Since word got out about the expense, she says she has received positive feedback from members in the community, and is now hosting a small fundraiser of her own to help bring the crosswalk to fruition.

From now until Sunday at midnight, she is auctioning off one of her art sculptures through her Facebook Page “Elaine Brewer-White Artist.”

Valued at $2,500, the piece, titled “Harry was a dog lover at heart,” was completed in 1996, and has been taken out of Brewer-White’s personal archive for the cause.

The starting bid is $200.

She has also started a GoFundMe page, where donations will be collected.

Discussions during Monday’s council meeting showed that the majority of council agree that the cause itself is noteworthy, but members differed in their opinions on whether a painted crosswalk is the best way to demonstrate inclusion.

“What started out to be … an issue of goodwill or a good idea, has really unravelled in a rather distinctly different manner,” Coun. Charlie Fox said.

“I don’t want to complicate this … I think if we’re going to do something like this we have to prioritize it. Fifty thousand dollars is half of our traffic calming implementation fund for a year, and we’ve got 82 … possible projects on that list, including a number of schools (or projects) in the vicinity of schools. So, holy smokes, you look at the dollars and you look at the simplicity with what the initial idea was, and where we’re at now, this has kind of got a little bit out of hand.”

Coun. Blair Whitmarsh agreed.

“It doesn’t make sense to me to make it a traffic calming device when we consider all of the other traffic calming issues we have in this community and money that we need to spend. And we don’t have enough budget for the ones that we have, and many of them are around schools and other areas. And so I think we need to decide as a community, do we need a demonstration of inclusivity? Is there some reason why we need to have that? And if we do, is painting a road the best way for us to do that? And I think those decisions haven’t been made at all, and it wasn’t on our radar until someone thought and presented to us the idea that we should have a demonstration of inclusivity or an object of inclusivity.”

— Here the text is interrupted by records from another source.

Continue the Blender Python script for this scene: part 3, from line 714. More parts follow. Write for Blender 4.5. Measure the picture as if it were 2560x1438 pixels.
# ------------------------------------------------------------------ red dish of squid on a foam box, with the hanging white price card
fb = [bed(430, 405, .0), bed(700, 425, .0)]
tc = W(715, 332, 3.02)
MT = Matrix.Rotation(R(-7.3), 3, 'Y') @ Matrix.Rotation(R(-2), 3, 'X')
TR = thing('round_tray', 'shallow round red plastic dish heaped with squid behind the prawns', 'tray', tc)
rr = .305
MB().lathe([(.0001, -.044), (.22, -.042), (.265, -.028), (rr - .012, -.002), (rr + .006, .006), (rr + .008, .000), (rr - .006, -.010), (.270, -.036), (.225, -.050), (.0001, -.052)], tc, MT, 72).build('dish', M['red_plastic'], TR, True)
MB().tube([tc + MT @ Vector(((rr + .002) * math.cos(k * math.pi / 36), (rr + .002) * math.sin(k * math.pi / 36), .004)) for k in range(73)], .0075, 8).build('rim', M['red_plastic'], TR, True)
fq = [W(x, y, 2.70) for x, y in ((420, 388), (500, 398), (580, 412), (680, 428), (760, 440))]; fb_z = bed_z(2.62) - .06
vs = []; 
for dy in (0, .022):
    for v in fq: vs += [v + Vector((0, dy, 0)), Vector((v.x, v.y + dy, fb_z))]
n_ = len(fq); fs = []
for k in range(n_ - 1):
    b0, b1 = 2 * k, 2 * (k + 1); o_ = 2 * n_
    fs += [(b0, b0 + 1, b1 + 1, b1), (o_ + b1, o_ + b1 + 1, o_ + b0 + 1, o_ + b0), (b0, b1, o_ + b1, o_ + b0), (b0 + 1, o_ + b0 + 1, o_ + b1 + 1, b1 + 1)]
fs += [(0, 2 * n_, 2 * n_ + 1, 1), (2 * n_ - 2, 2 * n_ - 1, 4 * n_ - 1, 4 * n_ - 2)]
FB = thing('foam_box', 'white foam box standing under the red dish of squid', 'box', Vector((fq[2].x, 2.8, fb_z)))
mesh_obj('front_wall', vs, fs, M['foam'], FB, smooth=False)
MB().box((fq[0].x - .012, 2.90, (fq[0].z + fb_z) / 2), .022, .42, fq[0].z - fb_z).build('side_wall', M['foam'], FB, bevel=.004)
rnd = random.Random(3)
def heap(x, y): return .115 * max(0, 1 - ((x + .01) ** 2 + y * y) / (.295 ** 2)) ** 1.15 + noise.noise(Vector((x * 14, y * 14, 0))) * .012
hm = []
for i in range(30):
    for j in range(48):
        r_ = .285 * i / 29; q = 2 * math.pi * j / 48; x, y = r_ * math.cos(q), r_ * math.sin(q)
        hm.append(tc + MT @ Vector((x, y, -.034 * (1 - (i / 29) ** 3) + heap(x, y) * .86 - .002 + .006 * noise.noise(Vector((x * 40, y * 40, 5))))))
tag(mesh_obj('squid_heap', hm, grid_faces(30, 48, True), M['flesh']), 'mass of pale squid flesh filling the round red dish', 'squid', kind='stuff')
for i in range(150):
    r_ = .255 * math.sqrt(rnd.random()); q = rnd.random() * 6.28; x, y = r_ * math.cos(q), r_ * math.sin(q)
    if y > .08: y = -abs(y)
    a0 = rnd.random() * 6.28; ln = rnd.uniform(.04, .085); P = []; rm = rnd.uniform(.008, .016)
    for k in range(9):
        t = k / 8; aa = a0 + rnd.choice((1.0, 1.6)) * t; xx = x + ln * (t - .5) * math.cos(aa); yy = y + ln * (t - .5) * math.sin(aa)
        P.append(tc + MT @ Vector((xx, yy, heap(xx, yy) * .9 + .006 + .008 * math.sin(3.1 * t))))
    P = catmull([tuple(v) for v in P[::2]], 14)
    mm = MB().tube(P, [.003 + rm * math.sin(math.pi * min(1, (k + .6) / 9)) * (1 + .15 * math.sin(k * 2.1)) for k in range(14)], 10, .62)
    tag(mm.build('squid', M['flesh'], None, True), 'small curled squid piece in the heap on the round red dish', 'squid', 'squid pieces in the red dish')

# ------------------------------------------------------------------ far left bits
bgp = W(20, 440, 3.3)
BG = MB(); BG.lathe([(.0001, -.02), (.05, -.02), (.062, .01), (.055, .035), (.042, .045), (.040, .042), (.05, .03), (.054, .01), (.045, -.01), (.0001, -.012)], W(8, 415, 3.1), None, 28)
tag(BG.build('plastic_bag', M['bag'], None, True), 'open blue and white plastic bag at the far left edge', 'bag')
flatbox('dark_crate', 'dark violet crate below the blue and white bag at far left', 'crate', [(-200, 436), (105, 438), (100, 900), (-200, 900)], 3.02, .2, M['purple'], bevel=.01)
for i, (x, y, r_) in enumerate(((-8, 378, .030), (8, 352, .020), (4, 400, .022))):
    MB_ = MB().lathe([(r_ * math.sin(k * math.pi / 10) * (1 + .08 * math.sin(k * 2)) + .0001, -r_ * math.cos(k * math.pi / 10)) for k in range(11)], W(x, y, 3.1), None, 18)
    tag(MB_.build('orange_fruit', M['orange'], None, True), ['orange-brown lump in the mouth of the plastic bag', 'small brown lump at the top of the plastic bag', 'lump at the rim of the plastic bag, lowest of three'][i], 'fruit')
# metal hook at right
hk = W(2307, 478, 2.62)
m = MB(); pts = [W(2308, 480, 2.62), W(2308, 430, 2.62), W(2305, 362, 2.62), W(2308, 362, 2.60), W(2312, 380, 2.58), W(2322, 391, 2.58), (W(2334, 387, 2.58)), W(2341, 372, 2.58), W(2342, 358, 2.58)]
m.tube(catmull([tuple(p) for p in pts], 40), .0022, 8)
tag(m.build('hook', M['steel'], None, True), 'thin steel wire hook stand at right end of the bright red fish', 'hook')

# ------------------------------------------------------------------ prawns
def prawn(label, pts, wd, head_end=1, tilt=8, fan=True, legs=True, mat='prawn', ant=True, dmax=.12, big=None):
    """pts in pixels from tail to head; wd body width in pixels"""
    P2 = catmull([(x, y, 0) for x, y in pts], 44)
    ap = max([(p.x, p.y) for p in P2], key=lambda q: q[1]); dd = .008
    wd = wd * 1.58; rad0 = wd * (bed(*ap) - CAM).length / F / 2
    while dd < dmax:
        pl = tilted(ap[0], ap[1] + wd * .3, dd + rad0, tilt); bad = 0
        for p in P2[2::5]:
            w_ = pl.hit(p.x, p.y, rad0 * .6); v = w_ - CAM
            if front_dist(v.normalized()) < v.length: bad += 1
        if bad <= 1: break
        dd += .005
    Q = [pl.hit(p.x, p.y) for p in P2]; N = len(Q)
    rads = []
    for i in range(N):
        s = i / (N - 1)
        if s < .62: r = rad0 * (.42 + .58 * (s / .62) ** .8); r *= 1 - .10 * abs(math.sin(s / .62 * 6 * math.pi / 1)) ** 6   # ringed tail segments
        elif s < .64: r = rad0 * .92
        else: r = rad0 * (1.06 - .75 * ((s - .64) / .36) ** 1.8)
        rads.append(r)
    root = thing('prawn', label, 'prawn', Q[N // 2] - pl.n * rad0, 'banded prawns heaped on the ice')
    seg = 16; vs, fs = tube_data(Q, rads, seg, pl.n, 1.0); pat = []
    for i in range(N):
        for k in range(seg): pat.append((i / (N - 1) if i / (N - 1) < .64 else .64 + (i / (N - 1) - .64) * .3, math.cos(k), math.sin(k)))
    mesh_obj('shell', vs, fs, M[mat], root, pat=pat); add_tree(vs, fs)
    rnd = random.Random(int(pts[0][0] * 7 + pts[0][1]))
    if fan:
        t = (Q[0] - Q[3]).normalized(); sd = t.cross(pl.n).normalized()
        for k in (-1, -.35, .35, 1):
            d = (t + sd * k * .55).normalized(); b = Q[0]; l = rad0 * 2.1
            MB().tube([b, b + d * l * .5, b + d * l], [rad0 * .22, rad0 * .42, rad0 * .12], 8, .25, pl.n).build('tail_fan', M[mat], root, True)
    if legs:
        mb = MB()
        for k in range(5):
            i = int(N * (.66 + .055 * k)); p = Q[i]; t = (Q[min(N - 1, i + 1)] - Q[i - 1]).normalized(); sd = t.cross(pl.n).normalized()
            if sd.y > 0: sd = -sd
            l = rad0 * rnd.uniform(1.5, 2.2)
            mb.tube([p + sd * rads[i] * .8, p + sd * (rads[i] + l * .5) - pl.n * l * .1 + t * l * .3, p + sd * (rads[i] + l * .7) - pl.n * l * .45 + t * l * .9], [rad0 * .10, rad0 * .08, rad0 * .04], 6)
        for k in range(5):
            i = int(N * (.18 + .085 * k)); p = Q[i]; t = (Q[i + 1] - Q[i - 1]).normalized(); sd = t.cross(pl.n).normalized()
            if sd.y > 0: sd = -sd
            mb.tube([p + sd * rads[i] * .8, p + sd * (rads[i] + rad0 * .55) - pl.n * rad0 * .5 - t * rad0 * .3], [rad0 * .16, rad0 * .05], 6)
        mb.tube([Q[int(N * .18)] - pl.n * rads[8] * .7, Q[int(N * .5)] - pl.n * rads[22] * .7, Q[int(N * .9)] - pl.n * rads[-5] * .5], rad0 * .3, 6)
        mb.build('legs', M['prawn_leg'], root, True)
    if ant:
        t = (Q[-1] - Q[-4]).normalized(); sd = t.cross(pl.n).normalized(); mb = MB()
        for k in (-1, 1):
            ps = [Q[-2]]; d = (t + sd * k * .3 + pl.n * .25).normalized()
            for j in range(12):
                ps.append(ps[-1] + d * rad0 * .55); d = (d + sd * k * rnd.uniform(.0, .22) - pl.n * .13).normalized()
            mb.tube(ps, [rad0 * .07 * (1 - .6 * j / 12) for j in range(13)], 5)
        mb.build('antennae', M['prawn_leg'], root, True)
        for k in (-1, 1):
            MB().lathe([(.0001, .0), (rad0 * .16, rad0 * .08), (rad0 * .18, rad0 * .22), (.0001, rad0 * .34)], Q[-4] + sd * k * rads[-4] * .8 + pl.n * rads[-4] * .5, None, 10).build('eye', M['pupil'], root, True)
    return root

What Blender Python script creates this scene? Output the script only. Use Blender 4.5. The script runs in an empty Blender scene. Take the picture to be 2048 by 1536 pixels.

Mayor Jack Froese also stated his opposition, due to the cost.

“When I think of spending this kind of money, even if it’s $10,000, we’re saying no to community groups who are asking for crosswalks in front of their schools and we’re saying that we’re going to wait for development to do it, and there’s a whole plan in place. But we’re saying we don’t have the money to do it. Yet, we’re quite eager to jump on and do a crosswalk that is more expensive than a normal crosswalk in an area that already has a crosswalk,” Froese said.

“So I have a hard time spending taxpayers’ dollars for this … When it comes to inclusiveness, if the Township of Langley is not inclusive when we are dealing with our employees, with our residents, people that do business with us, I would like to know about it … because we should be inclusive, and I believe that we are inclusive.

“This is definitely public art. I think that if a group came forward to us and said we are raising some money, we would like to put this public art in, that’s something I could really get involved with. I can’t get involved with this at all because they’re still looking for Township dollars.”

Councillor Kim Richter, on the other hand, was greatly in favour.

“Well, actually, I don’t agree with your position on that, Mr. Mayor,” she said.

“I agree the price tag seems a little exorbitant, and I don’t see why we can’t go back and look at other options that aren’t quite as exorbitant as that. But Fort Langley is a major cornerstone in tourism in this community and it draws so many people there throughout the week (and) on the weekends to the festivals. And I think if we’re going to have a demonstration of inclusivity in this community, Fort Langley is the place to do it. I still go back to the first comment that I made that maybe we’re trying to over complicate this, but by the same token, I still think it should go forward because it’s been asked for by the community, it’s in a good location in the community and I think it will be valued by the community.”

Township council has now forwarded the staff report to the Fort Langley Business Improvement Association and Heritage Advisory Committee for input, and has asked that staff look into the possibility of changing the crosswalk to a public art installation, rather than a traffic calming measure.

Costs of crosswalks vary widely across B.C.

When compared to other municipalities in B.C., The Township of Langley’s estimated $50,000 cost to install four rainbow crosswalks in Fort Langley is higher than what other communities have paid.

The trend began in Vancouver in 2013, when the first rainbow sidewalk in Canada was painted in the West End on Davie and Bute Streets.

Meant to demonstrate inclusivity and diversity, the idea has taken off across the country, with many cities installing their own versions, including several neighbouring municipalities in Greater Vancouver.

In Langley City, a proposal for a rainbow crosswalk at the new Timms Centre was put on hold in July, after the $28,000 cost was deemed too high for this year’s budget.

In Maple Ridge, a rainbow crosswalk was unveiled on 224 Street, at the gateway to Memorial Peace Park, at the end of July, for which $6,000 was budgeted.

Last year New Westminster also installed its own version, at a cost of $7,500.

On Vancouver Island, both Nanaimo and Victoria sport rainbow crosswalks, which was estimated to cost between $12,000 and $15,000 in Nanaimo, and $14,000 for three different crosswalks in Victoria.

Many smaller communities, as well, boast the colourful crossings, including the Haida Gwaii village of Masset, Smithers, Terrace and Castlegar, which installed one for $2,000 in 2014.

And in Vancouver, the inaugural rainbow crosswalk project, which features four different crossings and a plaza, cost approximately $25,000.

Township staff estimate that if the crosswalk is moved from the proposed location of Glover Road and Mavis Avenue, to Glover Road near Mary Avenue, the cost would be reduced to $12,000.